UK chancellor plans to raise social rents ~~to boost affordable housebuilding~~

you don't even have to be a Marxist to see this is complete bullshit

For some weeks at this hour, you have enjoyed the day-dreams of planning. But what about the nightmare of finance? I am sure there have been many listeners who have been muttering:

"That's all very well, but how is it to be paid for?"

Let me begin by telling you how I tried to answer an eminent architect who pushed aside all the grandiose plans to rebuild London with the phrase: "Where's the money to come from?"

"The money?" I said. "But surely, Sir John, you don't build houses with money? Do you mean that there won't be enough bricks and mortar and steel and cement?"

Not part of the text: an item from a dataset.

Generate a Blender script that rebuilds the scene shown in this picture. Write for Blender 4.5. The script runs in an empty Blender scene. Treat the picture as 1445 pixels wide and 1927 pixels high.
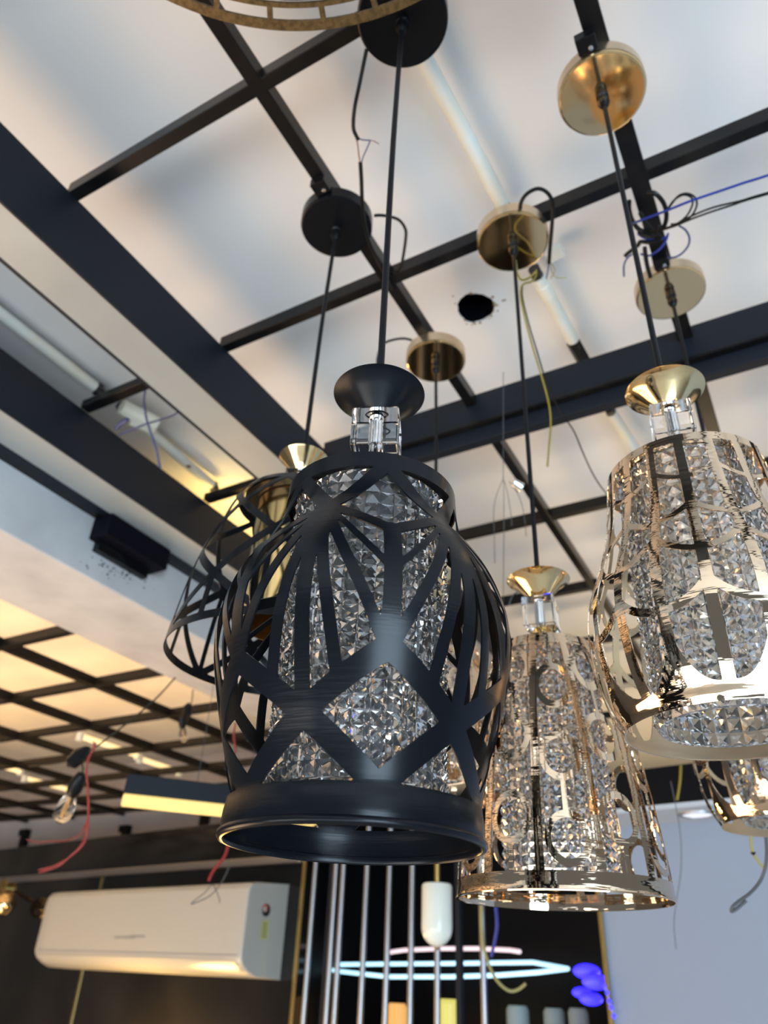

"Oh no," he replied, "of course there will be plenty of all that."

"Do you mean," I went on, "that there won't be enough labour? For what will the builders be doing if they are not building houses?"

"Oh no, that's all right," he agreed.

"Then there is only one conclusion. You must be meaning, Sir John, that there won't be enough architects." But there I was trespassing on the boundaries of politeness. So I hurried to add: "Well, if there are bricks and mortar and steel and concrete and labour and architects, why not assemble all this good material into houses?"

But he was, I fear, quite unconvinced. "What I want to know," he repeated, "is where the money is coming from."

To answer that would have got him and me into deeper water than I cared for, so I replied rather shabbily: "The same place it is coming from now."